Sentencing recommendation could lead to plea deal

JOLIET – It was conference time Tuesday in the case of an Ottawa man accused of molesting a Crest Hill boy and then trying to have the victim and investigators killed.

Christian L. Shepherd, 37, had a status hearing scheduled before Judge Daniel Kennedy, but defense attorney Chuck Bretz and Will County Assistant State’s Attorney Christine Vukmir asked to meet with the judge for a “402 conference.”

Named for Supreme Court Rule 402, the judge learns more about “the facts and nature of the case” and the defendant at such a conference than he ordinarily would before a trial. After the lawyers present the facts, the judge discusses a potential sentence if the defendant were to plead guilty. The defendant isn’t present at the conference, but his attorney can go over it with him afterward.

“But now if you don’t like my recommendation, you can’t come back and say, ‘I want to substitute you out for a new judge’ because of that [information],” Kennedy warned Shepherd.

Shepherd agreed and waited in the jury box for 10 minutes while the conference was held in Kennedy's chambers. When the lawyers returned, the case was scheduled for another pretrial hearing later this month and Shepherd and Bretz conversed for about 10 more minutes.

Between 2004 and 2008, Shepherd allegedly sexually abused a boy he was baby-sitting in Crest Hill. The victim reported the abuse to police two years later. Shepherd, a school bus driver, also was linked to sexual abuse cases in Bolingbrook and Lockport before being arrested in April 2010.

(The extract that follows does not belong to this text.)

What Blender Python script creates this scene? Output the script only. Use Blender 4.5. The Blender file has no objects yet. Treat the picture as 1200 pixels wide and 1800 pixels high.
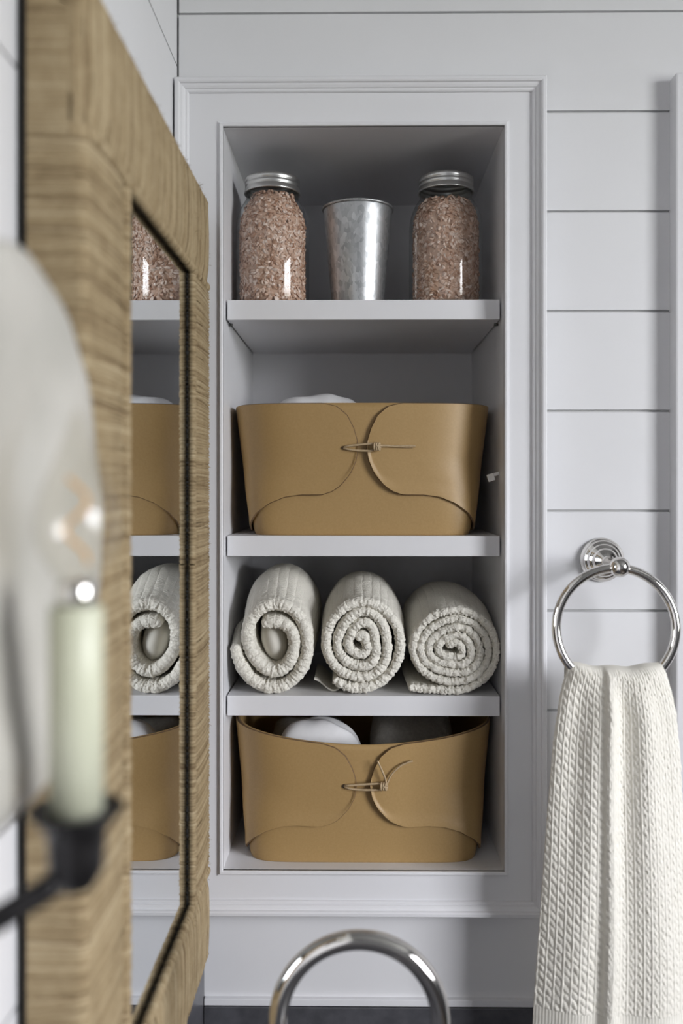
import bpy, math, random
import numpy as np
from mathutils import Vector, Matrix, noise

sc = bpy.context.scene
COL = sc.collection
R = math.radians
E = 1.55            # eye height; the heights below are written relative to it
RNG = random.Random(7)

# ------------------------------------------------------------------ camera
cam_d = bpy.data.cameras.new('camera')
cam = bpy.data.objects.new('camera', cam_d)
COL.objects.link(cam)
cam.location = (0.0, -1.063, E)
cam.rotation_euler = (R(90), 0, R(0.6))
cam_d.sensor_fit = 'VERTICAL'
cam_d.sensor_height = 36.0
cam_d.lens = 31.9
cam_d.shift_y = -0.025         # upright verticals: the lens is shifted, not tilted
cam_d.shift_x = -0.0063
cam_d.clip_start = 0.02
cam_d.dof.use_dof = True
cam_d.dof.focus_distance = 1.10
cam_d.dof.aperture_fstop = 2.8
sc.camera = cam

# ------------------------------------------------------------------ sky, window light, exposure
w = bpy.data.worlds.new('sky')
sc.world = w
w.use_nodes = True
nt = w.node_tree
nt.nodes.clear()
o_ = nt.nodes.new('ShaderNodeOutputWorld')
bg = nt.nodes.new('ShaderNodeBackground')
tc = nt.nodes.new('ShaderNodeTexCoord')
sp = nt.nodes.new('ShaderNodeSeparateXYZ')
rp = nt.nodes.new('ShaderNodeValToRGB')
nt.links.new(tc.outputs['Generated'], sp.inputs[0])
nt.links.new(sp.outputs['Z'], rp.inputs[0])
rp.color_ramp.elements[0].position = 0.0
rp.color_ramp.elements[0].color = (0.42, 0.42, 0.40, 1)
rp.color_ramp.elements[1].position = 0.06
rp.color_ramp.elements[1].color = (0.965, 0.955, 1.0, 1)
nt.links.new(rp.outputs[0], bg.inputs['Color'])
bg.inputs['Strength'].default_value = 6.0
nt.links.new(bg.outputs[0], o_.inputs[0])

WY0, WY1, WZ0, WZ1, WX = -2.45, -1.05, 1.20, 2.35, 2.0      # window in the right wall
pl = bpy.data.lights.new('window_portal', 'AREA')
pl.shape = 'RECTANGLE'
pl.size, pl.size_y = WZ1 - WZ0, WY1 - WY0
pl.cycles.is_portal = True
po = bpy.data.objects.new('window_portal', pl)
COL.objects.link(po)
po.location = (WX + 0.16, (WY0 + WY1) / 2, (WZ0 + WZ1) / 2)
po.rotation_euler = (0, R(90), 0)

sc.view_settings.view_transform = 'Standard'
sc.view_settings.look = 'None'
sc.view_settings.gamma = 1.0
sc.view_settings.use_curve_mapping = False
sc.view_settings.exposure = 2.40
sc.cycles.max_bounces = 12
sc.cycles.diffuse_bounces = 6
sc.cycles.glossy_bounces = 6
sc.cycles.transparent_max_bounces = 24
sc.cycles.caustics_reflective = False
sc.cycles.caustics_refractive = False

# ------------------------------------------------------------------ materials
def new_mat(name):
    m = bpy.data.materials.new(name)
    m.use_nodes = True
    return m, m.node_tree.nodes, m.node_tree.links, m.node_tree.nodes['Principled BSDF']

def mapped(N, L, scale, coord='Object'):
    t = N.new('ShaderNodeTexCoord')
    mp = N.new('ShaderNodeMapping')
    mp.inputs['Scale'].default_value = scale
    L.new(t.outputs[coord], mp.inputs[0])
    return mp.outputs[0]

def ramp(N, L, src, stops):
    r = N.new('ShaderNodeValToRGB')
    el = r.color_ramp.elements
    while len(el) < len(stops):
        el.new(0.5)
    for e, (p, c) in zip(el, stops):
        e.position = p
        e.color = (*c, 1)
    L.new(src, r.inputs[0])
    return r.outputs[0]

def bump(N, L, b, height, strength, dist=0.001):
    bn = N.new('ShaderNodeBump')
    bn.inputs['Strength'].default_value = strength
    bn.inputs['Distance'].default_value = dist
    L.new(height, bn.inputs['Height'])
    L.new(bn.outputs[0], b.inputs['Normal'])

def noise_tex(N, L, vec, scale, detail=3, rough=0.55):
    t = N.new('ShaderNodeTexNoise')
    t.inputs['Scale'].default_value = scale
    t.inputs['Detail'].default_value = detail
    t.inputs['Roughness'].default_value = rough
    L.new(vec, t.inputs['Vector'])
    return t.outputs[0]

def mat_noise(name, c1, c2, scale=30, rough=0.5, vec=(1, 1, 1), metal=0.0, bs=0.0, bd=0.001, spec=0.5, bscale=None):
    m, N, L, b = new_mat(name)
    v = mapped(N, L, vec)
    n = noise_tex(N, L, v, scale)
    L.new(ramp(N, L, n, [(0.3, c1), (0.7, c2)]), b.inputs['Base Color'])
    b.inputs['Roughness'].default_value = rough
    b.inputs['Metallic'].default_value = metal
    b.inputs['Specular IOR Level'].default_value = spec
    if bs:
        h = noise_tex(N, L, v, bscale or scale, 4)
        bump(N, L, b, h, bs, bd)
    return m

M = {}
M['wall'] = mat_noise('wall_paint', (0.70, 0.70, 0.715), (0.725, 0.725, 0.74), 6, 0.45, bs=0.08, bd=0.0006, bscale=180)
M['cabinet'] = mat_noise('cabinet_paint', (0.71, 0.71, 0.73), (0.735, 0.735, 0.755), 8, 0.35, bs=0.05, bd=0.0005, bscale=240)
M['front_wall'] = mat_noise('slate_paint', (0.13, 0.13, 0.135), (0.15, 0.15, 0.155), 5, 0.6)
M['ceiling'] = mat_noise('ceiling_paint', (0.30, 0.30, 0.31), (0.33, 0.33, 0.34), 5, 0.8)
M['sheath'] = mat_noise('groove_paint', (0.58, 0.58, 0.58), (0.62, 0.62, 0.62), 5, 0.8)
M['floor'] = mat_noise('floor_oak', (0.07, 0.055, 0.042), (0.11, 0.085, 0.065), 9, 0.45, vec=(1, 8, 1))
M['stone'] = mat_noise('charcoal_stone', (0.055, 0.055, 0.062), (0.085, 0.085, 0.095), 60, 0.32, bs=0.05)
M['vanity'] = mat_noise('vanity_paint', (0.45, 0.46, 0.48), (0.50, 0.51, 0.53), 8, 0.4)
M['nickel'] = mat_noise('polished_nickel', (0.66, 0.64, 0.61), (0.72, 0.70, 0.67), 40, 0.09, metal=1.0)
M['bronze'] = mat_noise('dark_bronze', (0.018, 0.017, 0.018), (0.035, 0.033, 0.034), 50, 0.38, metal=0.7)
M['lid'] = mat_noise('brushed_lid', (0.58, 0.58, 0.57), (0.66, 0.66, 0.65), 60, 0.34, metal=1.0)
M['gap_shade'] = mat_noise('painted_gap_shade', (0.012, 0.010, 0.008), (0.022, 0.018, 0.014), 20, 0.8)  # near-black colour standing in for the shade in the mirror's gaps
M['leather'] = mat_noise('tan_leather', (0.352, 0.225, 0.088), (0.385, 0.250, 0.103), 420, 0.48, bs=0.10, bd=0.0004, bscale=900)
M['leather_edge'] = mat_noise('leather_edge', (0.12, 0.07, 0.035), (0.16, 0.095, 0.045), 200, 0.7)
M['cord'] = mat_noise('leather_cord', (0.36, 0.26, 0.15), (0.45, 0.34, 0.21), 300, 0.6)
M['hole'] = mat_noise('hole_shade', (0.02, 0.012, 0.008), (0.03, 0.02, 0.01), 50, 0.9)
M['cream_cloth'] = mat_noise('cream_cotton', (0.60, 0.58, 0.51), (0.68, 0.66, 0.585), 120, 0.95, bs=0.35, bd=0.0008, spec=0.1, bscale=900)
M['plain_cloth'] = mat_noise('plain_cotton', (0.62, 0.60, 0.54), (0.67, 0.65, 0.59), 60, 0.95, bs=0.15, bd=0.0005, spec=0.1, bscale=1500)
M['ivory_cloth'] = mat_noise('ivory_cotton', (0.745, 0.72, 0.645), (0.79, 0.765, 0.695), 90, 0.95, bs=0.3, bd=0.0006, spec=0.1, bscale=1100)
M['white_cloth'] = mat_noise('white_cotton', (0.74, 0.74, 0.75), (0.80, 0.80, 0.81), 60, 0.95, bs=0.15, bd=0.0004, spec=0.1, bscale=1500)
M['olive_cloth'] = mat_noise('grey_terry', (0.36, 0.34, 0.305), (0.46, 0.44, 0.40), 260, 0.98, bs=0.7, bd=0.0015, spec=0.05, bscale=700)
M['candle'] = mat_noise('candle_sleeve', (0.52, 0.53, 0.40), (0.58, 0.59, 0.46), 30, 0.4)
M['ceramic'] = mat_noise('white_glazed_dish', (0.40, 0.39, 0.35), (0.52, 0.50, 0.455), 14, 0.35, bs=0.25, bd=0.004, bscale=14)
M['clip'] = mat_noise('white_clip', (0.72, 0.71, 0.69), (0.78, 0.77, 0.75), 60, 0.4)
M['iron'] = mat_noise('dark_pin', (0.10, 0.10, 0.10), (0.14, 0.14, 0.14), 60, 0.4, metal=0.8)

def glassy(name, tint, ior=1.45, rough=0.02):
    m, N, L, b = new_mat(name)
    N.remove(b)
    tr = N.new('ShaderNodeBsdfTransparent')
    tr.inputs[0].default_value = (*tint, 1)
    gl = N.new('ShaderNodeBsdfGlossy')
    gl.inputs['Roughness'].default_value = rough
    lwt = N.new('ShaderNodeLayerWeight')
    lwt.inputs['Blend'].default_value = 0.5
    pw = N.new('ShaderNodeMath'); pw.operation = 'POWER'; pw.inputs[1].default_value = 4.0
    L.new(lwt.outputs['Facing'], pw.inputs[0])
    fr = N.new('ShaderNodeMath'); fr.operation = 'MULTIPLY_ADD'
    fr.inputs[1].default_value = 0.75; fr.inputs[2].default_value = ((ior - 1) / (ior + 1)) ** 2 * 1.3
    L.new(pw.outputs[0], fr.inputs[0])
    mx = N.new('ShaderNodeMixShader')
    L.new(fr.outputs[0], mx.inputs[0])
    L.new(tr.outputs[0], mx.inputs[1])
    L.new(gl.outputs[0], mx.inputs[2])
    L.new(mx.outputs[0], N['Material Output'].inputs[0])
    return m
M['glass'] = glassy('jar_glass', (0.93, 0.95, 0.95), 1.42, 0.03)
M['pane'] = glassy('window_glass', (0.97, 0.98, 0.98))
M['bulb'] = glassy('bulb_glass', (0.96, 0.95, 0.92), 1.5)

m, N, L, b = new_mat('mirror_silver')
b.inputs['Metallic'].default_value = 1.0
b.inputs['Roughness'].default_value = 0.004
b.inputs['Base Color'].default_value = (0.80, 0.83, 0.85, 1)
M['mirror'] = m

m, N, L, b = new_mat('filament')
b.inputs['Base Color'].default_value = (0.5, 0.28, 0.08, 1)
b.inputs['Emission Color'].default_value = (1.0, 0.55, 0.18, 1)
b.inputs['Emission Strength'].default_value = 0.05
M['filament'] = m

# galvanised zinc with spangles
m, N, L, b = new_mat('galvanised_zinc')
v = mapped(N, L, (1, 1, 0.55))
vo = N.new('ShaderNodeTexVoronoi')
vo.inputs['Scale'].default_value = 250
L.new(v, vo.inputs['Vector'])
sep = N.new('ShaderNodeSeparateColor')
L.new(vo.outputs['Color'], sep.inputs[0])
n = noise_tex(N, L, v, 45, 5, 0.65)
ad = N.new('ShaderNodeMath'); ad.operation = 'ADD'
sm_ = N.new('ShaderNodeMath'); sm_.operation = 'MULTIPLY_ADD'; sm_.inputs[1].default_value = 0.75; sm_.inputs[2].default_value = 0.12
L.new(sep.outputs[0], sm_.inputs[0]); L.new(sm_.outputs[0], ad.inputs[0]); L.new(n, ad.inputs[1])
ml = N.new('ShaderNodeMath'); ml.operation = 'MULTIPLY'; ml.inputs[1].default_value = 0.5
L.new(ad.outputs[0], ml.inputs[0])
L.new(ramp(N, L, ml.outputs[0], [(0.25, (0.33, 0.34, 0.35)), (0.75, (0.62, 0.63, 0.64))]), b.inputs['Base Color'])
b.inputs['Metallic'].default_value = 0.9
L.new(ramp(N, L, ml.outputs[0], [(0.2, (0.50,) * 3), (0.8, (0.33,) * 3)]), b.inputs['Roughness'])
bump(N, L, b, ml.outputs[0], 0.15, 0.0006)
M['zinc'] = m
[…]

Shepherd allegedly admitted to sexually abusing the boy to Crest Hill officers Renee Maly and Jason Opiola. Two weeks after his arrest, he offered then-Will County Jail inmate Franklin Bryant more than $900 to kill the boy, his mother, Maly and Opiola, according to authorities.

Shepherd gave Bryant a map to [the victim’s] house and something to ‘read as you are standing over’ him,’” according to court filings. Bryant was wearing a wire and Shepherd was charged with solicitation of murder.

Two months later, Shepherd offered jail inmate Daniel Robinson his 2001 Ford Taurus and advances on his credit cards to kill the boy, his mother, the detectives and Bryant, prosecutors wrote. He was charged with another count of solicitation of murder.